Veteran Music Activist Dr Suresh Chandrashekar Passes Away
We are very saddened to hear about the passing of Dr. Suresh Chandvankar. He was a music archivist and the honorary secretary of the Society of Indian Record Collectors.
He was one of the main guests at TRC’s first Record Store Day in 2017 at Title Waves (Bandra). He led a panel discussion and a presentation about the history of Indian music.
Dr. Chandankar was fascinated by records since his childhood. His father, who managed a small waste paper shop in Pune, began purchasing discarded records.
The challenge was, that there needed to be a gramophone to play these records. So, young Chandvankar improvised, driving a nail into a wall, spinning the record around the nail with one hand, while holding a pin in the other, tracing the grooves to catch whatever faint sound he could.
Eventually, his father bought him a gramophone.
Having finished his Masters in Physics and relocating to Bombay in 1976 for his position at the Tata Institute of Fundamental Research, Chanvankar had already collected over 1,000 records.
“Even during my early years as a paying guest, I brought along those records,” he mentioned. The collection expanded further during his stays in rented accommodations in Dombivli and later in the TIFR staff quarters in Colaba.
Like many collectors, he acknowledged being self-absorbed until the day he “realized that I am not the only guy doing this.” — thanks to Michael S. Kinnear, of Australia, an Australian researcher who was then compiling a discography of the earliest Indian recordings.

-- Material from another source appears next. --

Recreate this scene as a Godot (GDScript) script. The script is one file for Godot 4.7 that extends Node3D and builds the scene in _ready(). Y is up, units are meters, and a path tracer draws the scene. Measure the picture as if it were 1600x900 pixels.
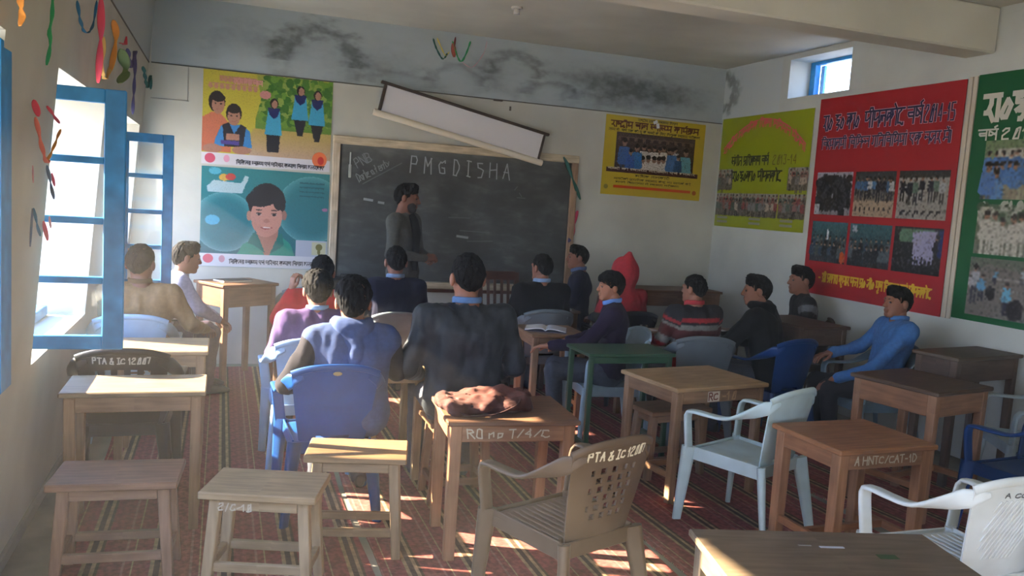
extends Node3D
# A school classroom in daylight: pupils on plastic chairs and stools at wooden desks, a teacher before the blackboard.

const ROOM_L := -0.81      # left wall at the floor; it leans inwards by 0.077 per metre
const LEAN := 0.077
const ROOM_R := 4.98
const BACK := -7.69
const FRONT := 2.4
const CEIL := 3.14

var taken := {}
var mats := {}
var tex := {}

# ---------------------------------------------------------------- mesh builder
class MB:
	var v := PackedVector3Array()
	var n := PackedVector3Array()
	var c := PackedColorArray()
	var uv := PackedVector2Array()
	var idx := PackedInt32Array()
	var has_c := false
	var has_uv := false

	func tri(a: Vector3, b: Vector3, d: Vector3) -> void:
		var nn := (b - a).cross(d - a).normalized()
		var s := v.size()
		v.append_array(PackedVector3Array([a, b, d]))
		n.append_array(PackedVector3Array([nn, nn, nn]))
		idx.append_array(PackedInt32Array([s, s + 2, s + 1]))

	func quad(a: Vector3, b: Vector3, d: Vector3, e: Vector3) -> void:
		var nn := (d - a).cross(e - b).normalized()
		var s := v.size()
		v.append_array(PackedVector3Array([a, b, d, e]))
		n.append_array(PackedVector3Array([nn, nn, nn, nn]))
		idx.append_array(PackedInt32Array([s, s + 2, s + 1, s, s + 3, s + 2]))

	func quad_out(a: Vector3, b: Vector3, d: Vector3, e: Vector3, o: Vector3) -> void:
		if (d - a).cross(e - b).dot((a + b + d + e) * 0.25 - o) < 0.0:
			quad(a, e, d, b)
		else:
			quad(a, b, d, e)

	func tri_out(a: Vector3, b: Vector3, d: Vector3, o: Vector3) -> void:
		if (b - a).cross(d - a).dot((a + b + d) / 3.0 - o) < 0.0:
			tri(a, d, b)
		else:
			tri(a, b, d)

	# a box with chamfered edges; taper scales the bottom end (-y) in x and z
	func rbox(o: Vector3, size: Vector3, r := 0.004, basis := Basis(), taper := 1.0) -> void:
		var h := size * 0.5
		var P := []
		for ci in 8:
			var s := Vector3(1 if ci & 1 else -1, 1 if ci & 2 else -1, 1 if ci & 4 else -1)
			var three := []
			for a in 3:
				var q := (h - Vector3.ONE * r) * s
				q[a] = h[a] * s[a]
				if s.y < 0.0:
					q.x *= taper
					q.z *= taper
				three.append(o + basis * q)
			P.append(three)
		for a in 3:
			var b := 1 << ((a + 1) % 3)
			var d := 1 << ((a + 2) % 3)
			for s in 2:
				var k := (1 << a) * s
				quad_out(P[k][a], P[k | b][a], P[k | b | d][a], P[k | d][a], o)
		for e in 3:
			var a1 := (e + 1) % 3
			var a2 := (e + 2) % 3
			for s in 4:
				var k := (1 << a1) * (s & 1) + (1 << a2) * (s >> 1)
				var k2 := k | (1 << e)
				quad_out(P[k][a1], P[k2][a1], P[k2][a2], P[k][a2], o)
		for k in 8:
			tri_out(P[k][0], P[k][1], P[k][2], o)

	# a chamfered bar from p to q
	func bar(p: Vector3, q: Vector3, w: float, d: float, r := 0.003, hint := Vector3(0, 0, 1), taper := 1.0) -> void:
		var y := (q - p).normalized()
		var x := y.cross(hint)
		if x.length() < 0.01:
			x = y.cross(Vector3(1, 0, 0))
		x = x.normalized()
		var z := x.cross(y).normalized()
		rbox((p + q) * 0.5, Vector3(w, p.distance_to(q), d), r, Basis(x, y, z), taper)

	func rings(R: Array, closed := true, cap := true) -> void:
		var m: int = R[0].size()
		var base := v.size()
		var cnt := R.size()
		for i in cnt:
			for j in m:
				v.append(R[i][j])
				var a: Vector3 = R[mini(i + 1, cnt - 1)][j] - R[maxi(i - 1, 0)][j]
				var b: Vector3
				if closed:
					b = R[i][(j + 1) % m] - R[i][(j - 1 + m) % m]
				else:
					b = R[i][mini(j + 1, m - 1)] - R[i][maxi(j - 1, 0)]
				n.append(b.cross(a).normalized())
		for i in cnt - 1:
			for j in (m if closed else m - 1):
				var k := (j + 1) % m
				var p := base + i * m + j
				var q := base + i * m + k
				idx.append_array(PackedInt32Array([p, p + m, q, q, p + m, q + m]))
		if cap:
			for e in [0, cnt - 1]:
				var mid := Vector3.ZERO
				for j in m:
					mid += R[e][j] / m
				for j in m:
					if e == 0:
						tri(mid, R[e][(j + 1) % m], R[e][j])
					else:
						tri(mid, R[e][j], R[e][(j + 1) % m])

	# a swept rounded section: widths along 'side', thickness along the other way
	func sweep(pts: Array, ws: Array, ts: Array, side0, seg := 10, power := 0.6) -> void:
		var R := []
		for i in pts.size():
			var d: Vector3 = (pts[mini(i + 1, pts.size() - 1)] - pts[maxi(i - 1, 0)]).normalized()
			var side: Vector3 = side0[i] if side0 is Array else side0
			var s := (side - d * side.dot(d)).normalized()
			var t := d.cross(s).normalized()
			var ring := PackedVector3Array()
			for j in seg:
				var a := TAU * j / seg
				var ca := cos(a)
				var sa := sin(a)
				ring.append(pts[i] + s * (signf(ca) * pow(absf(ca), power) * ws[i] * 0.5) + t * (signf(sa) * pow(absf(sa), power) * ts[i] * 0.5))
			R.append(ring)
		rings(R)

	func tube(pts: Array, r0: float, r1: float, seg := 8) -> void:
		var ws := []
		for i in pts.size():
			ws.append(2.0 * lerpf(r0, r1, float(i) / maxi(pts.size() - 1, 1)))
		var d: Vector3 = (pts[-1] - pts[0]).normalized()
		sweep(pts, ws, ws, Vector3(0, 0, 1) if absf(d.z) < 0.8 else Vector3(1, 0, 0), seg, 1.0)

	# a thick curved sheet over (u, v) in [0,1]^2; skip(i, j) leaves holes
	func shell(f: Callable, nu: int, nv: int, th: float, skip = null) -> void:
		var p := []
		var nn := []
		for i in nu + 1:
			var row := PackedVector3Array()
			for j in nv + 1:
				row.append(f.call(float(i) / nu, float(j) / nv))
			p.append(row)
		for i in nu + 1:
			var row := PackedVector3Array()
			for j in nv + 1:
				var a: Vector3 = p[mini(i + 1, nu)][j] - p[maxi(i - 1, 0)][j]
				var b: Vector3 = p[i][mini(j + 1, nv)] - p[i][maxi(j - 1, 0)]
				row.append(a.cross(b).normalized())
			nn.append(row)
		var open := PackedByteArray()
		open.resize(nu * nv)
		if skip != null:
			for i in nu:
				for j in nv:
					open[i * nv + j] = 1 if skip.call(i, j) else 0
		var m := nv + 1
		var base := v.size()
		for s in [0.5, -0.5]:
			for i in nu + 1:
				for j in m:
					v.append(p[i][j] + nn[i][j] * th * s)
					n.append(nn[i][j] * signf(s))
		var off := (nu + 1) * m
		for i in nu:
			for j in nv:
				if open[i * nv + j]:
					continue
				var a := base + i * m + j
				idx.append_array(PackedInt32Array([a, a + 1, a + m, a + 1, a + m + 1, a + m]))
				a += off
				idx.append_array(PackedInt32Array([a, a + m, a + 1, a + 1, a + m, a + m + 1]))
				for e in [[-1, 0, 0, 0, 0, 1], [1, 0, 1, 1, 1, 0], [0, -1, 1, 0, 0, 0], [0, 1, 0, 1, 1, 1]]:
					var i2: int = i + e[0]
					var j2: int = j + e[1]
					if i2 >= 0 and i2 < nu and j2 >= 0 and j2 < nv and not open[i2 * nv + j2]:
						continue
					var q: int = base + (i + e[2]) * m + j + e[3]
					var w: int = base + (i + e[4]) * m + j + e[5]
					quad(v[q], v[w], v[w + off], v[q + off])

	func add_arrays(vv: PackedVector3Array, nn: PackedVector3Array, ii: PackedInt32Array, t := Transform3D(), flip := false) -> void:
		var s := v.size()
		v.append_array(t * vv)
		n.append_array(Transform3D(t.basis.orthonormalized(), Vector3.ZERO) * nn)
		var k := PackedInt32Array()
		k.resize(ii.size())
		for i in range(0, ii.size(), 3):
			k[i] = ii[i] + s
			k[i + 1] = ii[i + (2 if flip else 1)] + s
			k[i + 2] = ii[i + (1 if flip else 2)] + s
		idx.append_array(k)

	func ball(o: Vector3, r: Vector3, basis := Basis(), seg := 12) -> void:
		var R := []
		for i in range(1, seg / 2 + 2):
			var a := PI * (i - 0.97) / (seg / 2 + 0.06)
			var ring := PackedVector3Array()
			for j in seg:
				var b := TAU * j / seg
				ring.append(o + basis * (r * Vector3(sin(a) * cos(b), cos(a), sin(a) * sin(b))))
			R.append(ring)
		rings(R)

	# flat quad with texture coordinates: origin is the lower left corner
	func picture(o: Vector3, x: Vector3, y: Vector3) -> void:
		has_uv = true
		var s := v.size()
		var nn := x.cross(y).normalized()
		v.append_array(PackedVector3Array([o, o + x, o + x + y, o + y]))
		n.append_array(PackedVector3Array([nn, nn, nn, nn]))
		uv.resize(s)
		uv.append_array(PackedVector2Array([Vector2(0, 1), Vector2(1, 1), Vector2(1, 0), Vector2(0, 0)]))
		idx.append_array(PackedInt32Array([s, s + 2, s + 1, s, s + 3, s + 2]))

	func done() -> ArrayMesh:
		var a := []
		a.resize(Mesh.ARRAY_MAX)
		a[Mesh.ARRAY_VERTEX] = v
		a[Mesh.ARRAY_NORMAL] = n
		a[Mesh.ARRAY_INDEX] = idx
		if has_c:
			a[Mesh.ARRAY_COLOR] = c
		if has_uv:
			uv.resize(v.size())
			a[Mesh.ARRAY_TEX_UV] = uv
		var m := ArrayMesh.new()
		m.add_surface_from_arrays(Mesh.PRIMITIVE_TRIANGLES, a)
		return m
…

“When he first said why don’t you guys come together, I was like, ‘why should we come together, we are enemies’,” said Chandvankar. “Because that’s how we thought then.”
Shortly after, The Society of Indian Record Collectors was founded after a meeting at the Tata Institute of Fundamental Research staff quarters in June 1990.
Initially, they arranged listening sessions, occasionally, they also brought in a guest singer or musician. But their focus was always on conversations.
The Society also began publishing a newsletter called “The Record News,” with Chandvankar as the editor.
The Indian Vinylheads community mourns the loss of Dr. Suresh Chandvankar.